Generally, such lawsuits against the gun industry are barred by a 2005 law, the Protection of Lawful Commerce in Arms Act, that prohibits plaintiffs from suing companies over crimes committed with the guns they make. Mexico was attempting to navigate its suit through a narrow exception in that law.

Mexico sued Smith & Wesson and six other US gunmakers for $10 billion in damages, alleging that the companies design and market their guns specifically to drug cartels that then use them in the “killing and maiming of children, judges, journalists, police, and ordinary citizens throughout Mexico.” That, Mexico said, amounted to “aiding and abetting” firearms trafficking to the cartels – an act that, the country said, should qualify for an exemption to the 2005 law.

The Mexican government said that between 70% and 90% of guns recovered at crime scenes in its country are made in the US. There is only one gun store in all of Mexico, its lawyers said, and “yet the nation is awash in guns.”

Some of those weapons, Mexico said, appeared to be marketed directly to gangs, with advertisements focused on their “military-grade” and with names like the Super “El Jefe.”

But even some of the Supreme Court’s liberals, who have tended to side with gun control groups in the past, said during oral arguments in March that they were concerned with the implications of Mexico’s suit. Though the case did not involve the Second Amendment, gun rights groups, including the National Rifle Association, said the lawsuit was an indirect effort to “destroy” the American firearms industry by making it easier to sue companies for huge sums.

A federal district court backed the gunmakers, blocking the suit from moving forward. But the Boston-based 1st US Circuit Court of Appeals concluded Mexico’s suit could proceed. The gun companies appealed to the Supreme Court last spring.

The Supreme Court has been hesitant to allow people to sue companies for indirect damages in other contexts as well.

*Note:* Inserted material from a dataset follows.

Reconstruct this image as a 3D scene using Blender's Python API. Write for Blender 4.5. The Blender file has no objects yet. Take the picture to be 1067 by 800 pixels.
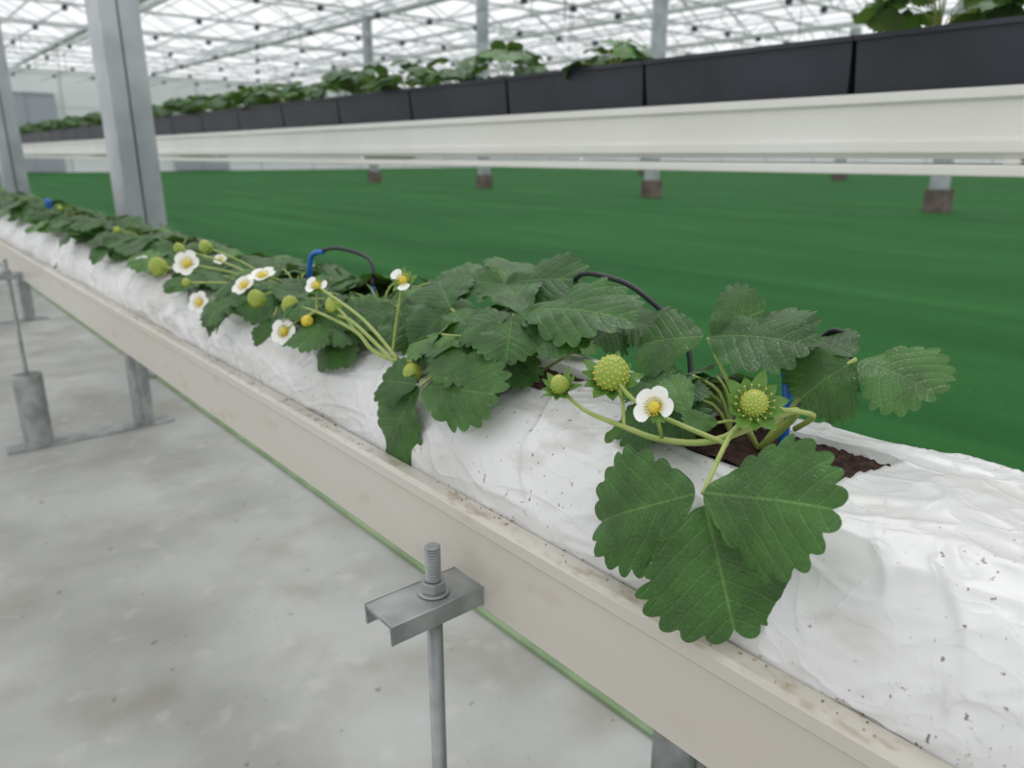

In 2023, the high court rejected a suit from the victim of a 2017 terrorist attack in Turkey who claimed the social media company then known as Twitter contributed to the attack by hosting content tied to ISIS. In a unanimous decision, the court said the connection between the content at issue and the attack was too tenuous to allow the family to sue.

This story is breaking and will be updated.